A Life
in
Art

By the age of six, I knew I wanted to be an artist, like my father and his friends. In one of the rooms of our NYC apartment, my father had an easel, paints, and a drawing table where he did his work. I had an area on the floor next to his where I did my work.

In addition to being a fine artist, my father, Sidney Smith, was an art director in a large NY advertising agency, and an excellent calligrapher. It was not unusual to see him at his drawing board in the hours before dawn, and on one particular dark winter morning I had a moment of sudden intuitive understanding that would forever set the course of my life.

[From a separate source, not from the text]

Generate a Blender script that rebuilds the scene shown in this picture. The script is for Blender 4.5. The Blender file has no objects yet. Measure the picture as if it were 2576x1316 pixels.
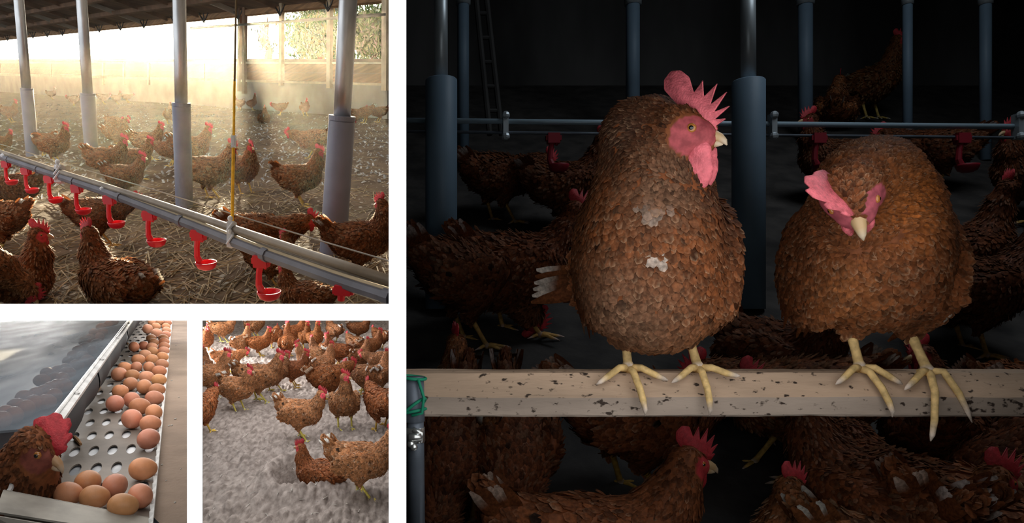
import bpy, bmesh, math, random
import numpy as np
from mathutils import Vector, Matrix, Euler, noise
C = bpy.context.scene.collection
SC = bpy.context.scene
F, PX, PY = 1800.0, 1000.0, 785.0           # focal length and principal point, pixels of 2576 x 1316
PI = math.pi
rad = math.radians

# ---------------------------------------------------------------- camera
cam = bpy.data.objects.new('camera', bpy.data.cameras.new('camera'))
C.objects.link(cam)
cam.rotation_euler = (PI / 2, 0, 0)
cam.data.sensor_width = 36.0
cam.data.lens = 36.0 * F / 2576
cam.data.shift_x = (1288 - PX) / 2576
cam.data.shift_y = (PY - 658) / 2576
cam.data.clip_start, cam.data.clip_end = 0.05, 400
SC.camera = cam

# ---------------------------------------------------------------- light and exposure
SC.view_settings.view_transform = 'Standard'
SC.view_settings.look = 'None'
SC.view_settings.gamma = 1
SC.view_settings.use_curve_mapping = False
SC.view_settings.exposure = 0.0
SC.cycles.use_denoising = True
SC.cycles.max_bounces = 6
SC.cycles.diffuse_bounces = 3
SC.cycles.glossy_bounces = 3
SC.cycles.transmission_bounces = 4
SC.cycles.transparent_max_bounces = 6
SC.cycles.volume_bounces = 0
SC.cycles.volume_step_rate = 4.0
SC.cycles.sample_clamp_indirect = 4.0
SC.cycles.caustics_reflective = False
SC.cycles.caustics_refractive = False

SUN_PX = (590, 22)                          # where the low sun stands in the photograph
SUN_DIR = Vector(((SUN_PX[0] - PX) / F, 1.0, (PY - SUN_PX[1]) / F)).normalized()

def build_world():
    w = bpy.data.worlds.new('hazy_sky'); SC.world = w; w.use_nodes = True
    nt = w.node_tree; N = nt.nodes; L = nt.links; N.clear()
    out = N.new('ShaderNodeOutputWorld'); bg = N.new('ShaderNodeBackground')
    geo = N.new('ShaderNodeTexCoord')
    dot = N.new('ShaderNodeVectorMath'); dot.operation = 'DOT_PRODUCT'
    dot.inputs[1].default_value = SUN_DIR
    L.new(geo.outputs['Generated'], dot.inputs[0])
    glow = N.new('ShaderNodeMapRange'); glow.inputs['From Min'].default_value = 0.80
    glow.inputs['From Max'].default_value = 1.0; glow.clamp = True
    L.new(dot.outputs['Value'], glow.inputs['Value'])
    pw = N.new('ShaderNodeMath'); pw.operation = 'POWER'; pw.inputs[1].default_value = 3.0
    L.new(glow.outputs[0], pw.inputs[0])
    mul = N.new('ShaderNodeMath'); mul.operation = 'MULTIPLY_ADD'
    mul.inputs[1].default_value = 9.0; mul.inputs[2].default_value = 1.5
    L.new(pw.outputs[0], mul.inputs[0])
    mix = N.new('ShaderNodeMix'); mix.data_type = 'RGBA'
    mix.inputs['A'].default_value = (0.97, 0.99, 1.0, 1); mix.inputs['B'].default_value = (1.0, 0.88, 0.66, 1)
    L.new(pw.outputs[0], mix.inputs['Factor'])
    L.new(mix.outputs['Result'], bg.inputs['Color']); L.new(mul.outputs[0], bg.inputs['Strength'])
    L.new(bg.outputs[0], out.inputs['Surface'])
build_world()

def light(name, kind, loc, energy, color=(1, 1, 1), size=1.0, size_y=None, aim=None, angle=None, spread=None):
    d = bpy.data.lights.new(name, kind); d.energy = energy; d.color = color
    if kind == 'AREA':
        d.size = size
        if size_y: d.shape = 'RECTANGLE'; d.size_y = size_y
        if spread: d.spread = spread
    if angle is not None: d.angle = angle
    o = bpy.data.objects.new(name, d); C.objects.link(o); o.location = loc
    if aim is not None:
        o.rotation_euler = (Vector(aim) - Vector(loc)).to_track_quat('-Z', 'Y').to_euler()
    return o
light('sun', 'SUN', SUN_DIR * 90, 32.0, (1.0, 0.80, 0.52), aim=(0, 0, 0), angle=rad(0.9))
AIR_D = 0.0016                                # scattering of the barn's dusty air, per metre
yl = light('yard_sky_fill', 'AREA', (-0.9, 6.9, 1.18), 140, (.97, .98, 1), size=2.6, size_y=7.4); yl.rotation_euler = (math.atan((785 - 184) / F), 0, 0)  # added area light under the barn floor, standing in for overcast sky
light('trough_fill', 'AREA', (-0.70, 2.15, -0.0125), 8.0, (1, .98, .95), size=0.62, size_y=2.4, aim=(-0.70, 2.15, -1))  # unseen area light added under the deck to brighten the egg tray
light('yard_side_fill', 'AREA', (-4.6, 8.6, 0.55), 680, (1, .98, .95), size=1.2, aim=(-.8, 5.2, -1))  # added light out of view at back left, rakes across the yard
light('house_fill', 'AREA', (2.0, 1.8, 2.5), 16, (.85, .93, 1), size=1.2, aim=(1.5, 2.4, 0))  # added soft light overhead, lifts the dark hens and posts


# ---------------------------------------------------------------- helpers
def U(px, py, Y):
    """point seen at pixel (px, py) at depth Y"""
    return Vector(((px - PX) * Y / F, Y, (PY - py) * Y / F))

def tag(o, label=None, cat=None, group=None, kind=None):
    if label: o['label'] = label
    if cat: o['category'] = cat
    if group: o['group'] = group
    if kind: o['kind'] = kind
    return o

def link(name, data, parent=None, mat=None):
    o = bpy.data.objects.new(name, data); C.objects.link(o)
    if parent is not None: o.parent = parent
    if mat is not None and not data.materials: data.materials.append(mat)
    return o

def empty(name, M=None):
    o = bpy.data.objects.new(name, None); C.objects.link(o); o.empty_display_size = 0.05
    if M is not None: o.matrix_world = M
    return o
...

Having made my way through the smoky darkness of our apartment (both of my parents were heavy smokers, and there was a perpetual cloud of dense smoke lingering throughout) I crept into my father's studio, drawn to the humming fluorescence filling the air above his head. The dramatic contrast of this man and his work, lit up against the thick darkness of the room was nothing short of magical, made all the more entrancing by the flavor and finesse with which my father could make marvelous somethings appear on the gleaming white paper, where there was previously nothing. Witnessing the alchemical process of his imagination (the invisible element) being transformed into narrative images (the visible element) was amazing and delightful, and made an indelible impression on me.

During those early years my father nurtured my creative spirit. He taught me to draw, paint and to write beautifully. We would make frequent trips to the great museums and galleries of New York, and take in the masterpieces of eastern and western art. The work of modern artists like Rothko, de Kooning, Pollock and Motherwell were all known to me at an early age. Picasso and Miro fascinated me, and I had an uncanny ability to differentiate the work of the Flemish masters from one another.

At the age of thirteen I was enrolled at the Art Students League of N.Y. where I studied figure drawing and watercolor painting. By the age of sixteen I was admitted to Pratt Institute where in the course of four years I had three significant teachers. The first two were German-expressionist Jochen Seidel, whose roots went straight back to the Bauhaus, and Ed Dugmore, who was a well known American abstract expressionist closely aligned with Clyfford Still. Most of all, it was Robert Natkin, the spiritual descendent of Paul Klee and Pierre Bonnard, who has had a most profound effect upon me. Natkin instilled a deep appreciation for the traditions and history of art and its painters as well as providing an introduction to the sensuality and complexity of color and composition. Most importantly, he illuminated the path of the artist's way, one that is infused with passion and mystery. Natkin remains a powerful influence to this day. After receiving a B.F.A. from Pratt, I studied with Phillip Pearlstein at Brooklyn College.

Beginning in 1967, I began showing my work in NYC, in two-man shows with Sid, and in group shows. By the early seventies I was exhibiting in Toronto, at the O'Keefe Center, and the Pollack Gallery. I left NYC in the mid seventies to study the healing arts, and enrolled at the New England School of Acupuncture in 1975. By 1976 I was back in NYC, employed as a part-time baker, doing massages, and establishing a working relationship with members of the contact improvisation dance community. I spent nearly two years going to dance jams and performances, drawing the dancers in action. Somewhere during that time I was offered a one-man show of the dance-related work at the WestBroadway Gallery in SOHO. At the end of 1979 I decided to move to northern California, to live in an intentional community where I would do some intensive personal, inner work. In 1981, my son Sasha was born.

The last twenty years have been spent in rural Sonoma County, painting, drawing, printmaking, collaborating with many musicians and poets (Richard Denner, Jonah Raskin, Sasha Smith, the Frame [Dave MacNab, Eric Crystal, Hillel Familant, Elliot Kavee] and the Adam Theis Ensemble), participating in one man and group exhibitions, and raising a son.

The paintings mirror my inner life, serving as an ongoing journal without words. For me, painting is a means to access feelings, sensations, and information buried in the unconscious. It is also a way to reflect the beauty, depth and richness inherent in nature.

I spend a lot of time outdoors painting, walking, being still, observing. Any lichen-covered rock or square inch of bark is a perfect universe unto itself, and blessed with perfect natural harmony, great complexity, and divine simplicity. This organic, unselfconscious harmony is created from chaos and seemingly random occurrences, fully charged with a sense of mystery rooted in the unknown. All this inspires me, and continually renews my reverence for life. In appreciating the beauty, fragility, wildness, mystery and transient quality in all creation, it brings me to living/painting in the same spirit and asks that I move through this life with greater stillness, awareness, and compassion.